Road - class 3 togher, Coolnahinch, Co. Longford
Co. Longford |
Roads & Tracks
Buried in the boglands of Coolnahinch in County Longford lies a road that was never meant to last, yet somehow did.
It is a togher, the Irish term for a trackway built across waterlogged or marshy ground, constructed from layers of timber laid directly into the wet earth. This particular example runs east-northeast to west-southwest, stretches 2.5 metres wide, and survives to a depth of just seven centimetres, a thin but legible record of deliberate engineering in a landscape that would otherwise have been impassable.

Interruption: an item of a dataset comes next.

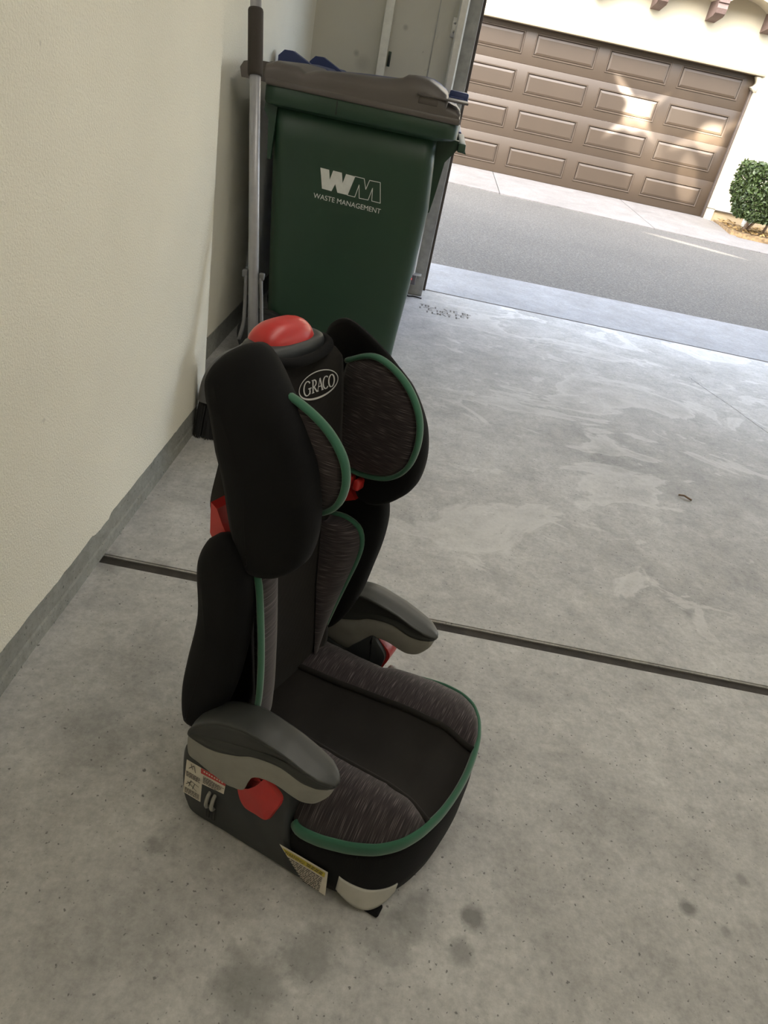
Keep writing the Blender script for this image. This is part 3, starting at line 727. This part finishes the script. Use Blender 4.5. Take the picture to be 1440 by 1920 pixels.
# --- base
outl = [(0.02, -0.15), (0.10, -0.19), (0.22, -0.195), (0.30, -0.192), (0.36, -0.165), (0.405, -0.09), (0.415, 0), (0.405, 0.09), (0.36, 0.165), (0.30, 0.192), (0.22, 0.195), (0.10, 0.19), (0.02, 0.15), (0.012, 0)]
pillow('base_shell', outl, [(0.03, 0.012), (0.004, 0.018), (0, 0.03), (0, 0.10), (0.004, 0.118), (0.02, 0.122)], lambda u, v, w: Vector((u, v, w)), M['dkplastic'], seat)
for q in ((0.06, -0.15), (0.06, 0.15), (0.36, -0.12), (0.36, 0.12)):
    box('rubber_foot', (q[0]-0.02, q[1]-0.02, 0.0), (q[0]+0.02, q[1]+0.02, 0.02), M['tyre'], seat, bev=0.004)
for s in (-1, 1):
    # moulded side panel that carries the armrest
    prof = [(0.030, 0.0), (0.010, 0.022), (0.001, 0.06), (0.000, 0.150), (0.014, 0.166), (0.060, 0.152), (0.100, 0.146), (0.118, 0.166), (0.140, 0.194), (0.156, 0.212), (0.168, 0.202), (0.190, 0.176), (0.186, 0.140), (0.180, 0.108), (0.215, 0.075), (0.262, 0.004), (0.20, 0.0), (0.10, 0.0)]
    if s < 0: prof = [(0.030, 0.0), (0.010, 0.022), (0.001, 0.06), (0.000, 0.150), (0.014, 0.166), (0.060, 0.152), (0.100, 0.146), (0.118, 0.166), (0.140, 0.196), (0.158, 0.214), (0.172, 0.206), (0.198, 0.182), (0.212, 0.152), (0.214, 0.110), (0.222, 0.070), (0.262, 0.004), (0.20, 0.0), (0.10, 0.0)]
    sp_ = pillow('side_panel', prof, [(0.012, 0.165), (0.0, 0.170), (0.0, 0.208), (0.002, 0.213), (0.007, 0.216)], lambda u, v, w: Vector((u, s*w, v)), M['dkplastic'], seat, n=120)
    sharpen(sp_, 45)
    # red release
    rp = [(a-0.006, b) for a, b in [(0.116, 0.166), (0.132, 0.168), (0.146, 0.186), (0.160, 0.212), (0.178, 0.200), (0.203, 0.176), (0.196, 0.140), (0.183, 0.106), (0.160, 0.104), (0.138, 0.106), (0.124, 0.126)]]
    levels = [(0.0, 0.180), (0.0, 0.217), (0.003, 0.221), (0.012, 0.2225)]
    o = pillow('red_release', rp, levels, lambda u, v, w: Vector((u, s*w, v)), M['red'], sp_, n=90); sharpen(o, 40)
    # armrest: grey body
    body = [(0.018, 0.166), (0.040, 0.158), (0.070, 0.150), (0.097, 0.145), (0.112, 0.148), (0.122, 0.150), (0.133, 0.158), (0.138, 0.176), (0.146, 0.196), (0.165, 0.207), (0.195, 0.210), (0.222, 0.205), (0.245, 0.204), (0.265, 0.212), (0.279, 0.226), (0.287, 0.240), (0.286, 0.252), (0.274, 0.253),
            (0.236, 0.252), (0.197, 0.260), (0.165, 0.258), (0.141, 0.249), (0.120, 0.236), (0.103, 0.228), (0.075, 0.216), (0.047, 0.212), (0.018, 0.214)]
    def wid(u): return table(u, [(0.0, 0.94), (0.05, 1.0), (0.15, 1.0), (0.24, 0.94), (0.265, 0.84), (0.282, 0.55), (0.29, 0.3)])
    ku = lambda u: u if u < 0.1 else 0.1+(u-0.1)*0.92
    def pl(u, v, w, s=s): return Vector((ku(u), s*(0.200+(w*wid(u))), v))
    ar = pillow('armrest', body, [(0.006, -0.0275), (0.0, -0.025), (0.0, 0.025), (0.006, 0.0275)], pl, M['ltplastic'], seat, n=140)
    sharpen(ar, 50)
    tube('post', [(0.121, s*0.2, 0.150), (0.122, s*0.2, 0.18), (0.120, s*0.2, 0.222)], 0.0175, 0.0235, mat=M['ltplastic'], parent=ar, n=16, upv=(0, 1, 0))
    pad = [(0.016, 0.214), (0.020, 0.238), (0.036, 0.264), (0.070, 0.290), (0.115, 0.305), (0.160, 0.304), (0.205, 0.294), (0.245, 0.281), (0.272, 0.268), (0.286, 0.252), (0.284, 0.240), (0.270, 0.242),
           (0.262, 0.262-0.004), (0.236, 0.252), (0.197, 0.258), (0.165, 0.254), (0.141, 0.245), (0.120, 0.232), (0.103, 0.224), (0.075, 0.212), (0.047, 0.208)]
    pad = [(0.016, 0.213), (0.020, 0.238), (0.036, 0.264), (0.070, 0.290), (0.115, 0.305), (0.160, 0.304), (0.205, 0.294), (0.245, 0.282), (0.272, 0.271), (0.289, 0.260), (0.288, 0.250), (0.264, 0.248), (0.236, 0.248), (0.197, 0.256), (0.165, 0.253), (0.141, 0.245), (0.120, 0.232), (0.103, 0.224), (0.075, 0.212), (0.047, 0.208)]
    def pl2(u, v, w, s=s):
        lo = table(u, [(0.0, 0.208), (0.05, 0.21), (0.1, 0.224), (0.14, 0.246), (0.2, 0.258), (0.24, 0.25), (0.29, 0.256)])
        v = v-0.012*max(0.0, min(1.0, (v-lo)/0.05))
        return Vector((ku(u), s*(0.200+w*wid(u)), v))
    pd = pillow('armrest_pad', pad, [(0.016, -0.024), (0.007, -0.0265), (0.002, -0.0285), (0.0, -0.025), (0.0, -0.017), (-0.002, -0.006), (-0.002, 0.006), (0.0, 0.017), (0.0, 0.025), (0.002, 0.0285), (0.007, 0.0265), (0.016, 0.024)], pl2, M['padplastic'], ar, n=140)

# --- cushion
HW = [(0.03, 0.160), (0.15, 0.163), (0.185, 0.166), (0.20, 0.178), (0.212, 0.198), (0.225, 0.208), (0.27, 0.211), (0.32, 0.206), (0.36, 0.193), (0.39, 0.170), (0.41, 0.137), (0.425, 0.092), (0.432, 0.045), (0.434, 0.0)]
ZE = [(0.03, 0.150), (0.185, 0.145), (0.205, 0.120), (0.225, 0.108), (0.27, 0.120), (0.32, 0.136), (0.36, 0.147), (0.40, 0.160), (0.434, 0.171)]
hw = lambda f: table(f, HW); ze = lambda f: table(f, ZE)
LSN = [(0.03, 0.085), (0.15, 0.092), (0.24, 0.098), (0.33, 0.101), (0.38, 0.110), (0.42, 0.124)]
LSF = [(0.03, 0.046), (0.15, 0.056), (0.28, 0.070), (0.36, 0.071), (0.43, 0.058)]
ls = lambda f, s: min(table(f, LSN if s < 0 else LSF), hw(f))
FEND = {-1: 0.4145, 1: 0.4295}
def zs(f): return table(f, [(0.03, 0.170), (0.15, 0.170), (0.30, 0.176), (0.37, 0.178), (0.41, 0.170), (0.434, 0.171)])
def edge_pt(t):
    """t in [-1,1] along the cushion edge, near rear -> front -> far rear"""
    return t
# even parametrisation of the edge
edge = [Vector((f, -hw(f), ze(f))) for f in [0.03+0.404*i/150 for i in range(150)]]
edge = [e for e in edge]+[Vector((0.434, 0, 0.171))]+[Vector((e.x, -e.y, e.z)) for e in edge[::-1]]
edge = spline(edge, 160)
def smoothedge(E, k=3):
    for _ in range(k):
        E = [E[0]]+[(E[i-1]+E[i]*2+E[i+1])/4 for i in range(1, len(E)-1)]+[E[-1]]
    return E
edge = smoothedge(edge, 4)
# centre panel
nf, nl = 60, 24; V, F = [], []
for i in range(nf+1):
    f = lerp(0.03, 0.4335, (i/nf)**0.8)
    for j in range(nl+1):
        t = 2*j/nl-1; l = lerp(-ls(f, -1), ls(f, 1), (t+1)/2)
        e = min(1.0, max(0.0, (f-0.34)/0.094))
        z = zs(f)-0.010*(1-abs(t)**3)*(1-e**3)+0.003*math.sin(i*0.4)*(1-t*t)*(1-e)
        if f > 0.41: z = lerp(z, ze(f), ((f-0.41)/0.024)**0.7)
        V.append((f, l, z))
for i in range(nf):
    for j in range(nl):
        a = i*(nl+1)+j; F.append((a, a+1, a+nl+2, a+nl+1))
cush = mesh('seat_cushion', V, F, M['blackmid'], seat)
for s in (-1, 1):
    V, F = [], []; nf2, nl2 = 56, 18
    for i in range(nf2+1):
        f = lerp(0.03, FEND[s], i/nf2); a, b = ls(f, s), hw(f)
        for j in range(nl2+1):
            t = j/nl2; l = lerp(a, b, t)
            wdt = max(0.0, min(1, (b-a)/0.07))
            hump = (0.024*wdt)*math.sin(PI*min(1, t*0.92+0.06))**0.75
            z = lerp(zs(f)-0.002, ze(f), t**2.6)+hump
            cr = 0.0018*(noise.noise(Vector((f*45, l*10, s*3.0)))) - 0.0016*max(0, noise.noise(Vector((f*70+l*20, 4.2, s))))
            V.append((f, s*l, z+cr*wdt))
    for i in range(nf2):
        for j in range(nl2):
            q = i*(nl2+1)+j; F.append((q, q+1, q+nl2+2, q+nl2+1))
    mesh('bolster', V, F, M['heather'], cush)
    pp = [Vector((f, s*ls(f, s), zs(f)+0.002)) for f in [lerp(0.03, FEND[s]-0.003, k/40) for k in range(41)]]
    tube('piping', pp, 0.0062, mat=M['blackmid'], parent=cush, n=8)
# green binding along the front edge, from near notch round to far notch
gi = [e for e in edge if e.x > 0.2125]
tr_ = tube('trim', [e+Vector((0, 0, -0.002)) for e in gi], 0.0062, 0.0142, mat=M['green'], parent=cush, n=10)
# edge roll at the armrest notch
for s in (-1, 1):
    ng = [Vector((f, s*hw(f), ze(f)-0.001)) for f in [0.05+0.165*k/30 for k in range(31)]]
    tube('notch_piping', smoothedge(ng, 3), 0.005, mat=M['black'], parent=cush, n=8)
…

Toghers were a practical solution to a real problem. Ireland's midlands were, for much of prehistory and the early medieval period, threaded with bog, marsh, and fen, and moving people, animals, or goods across such terrain required something more than good intentions. Builders of this togher used a combination of techniques: transverse and longitudinal roundwood, meaning timber laid both across and along the direction of travel, supplemented with brushwood, the smaller, more flexible material used to fill gaps and add stability. The species chosen, ash, birch, and oak, are all native Irish hardwoods, each with different working properties, and their presence together suggests the builders used what was available locally rather than selecting timber for any single quality. The classification as a class 3 togher reflects a typology used to categorise these structures by their construction method, with different classes distinguished by how their timbers are arranged and combined.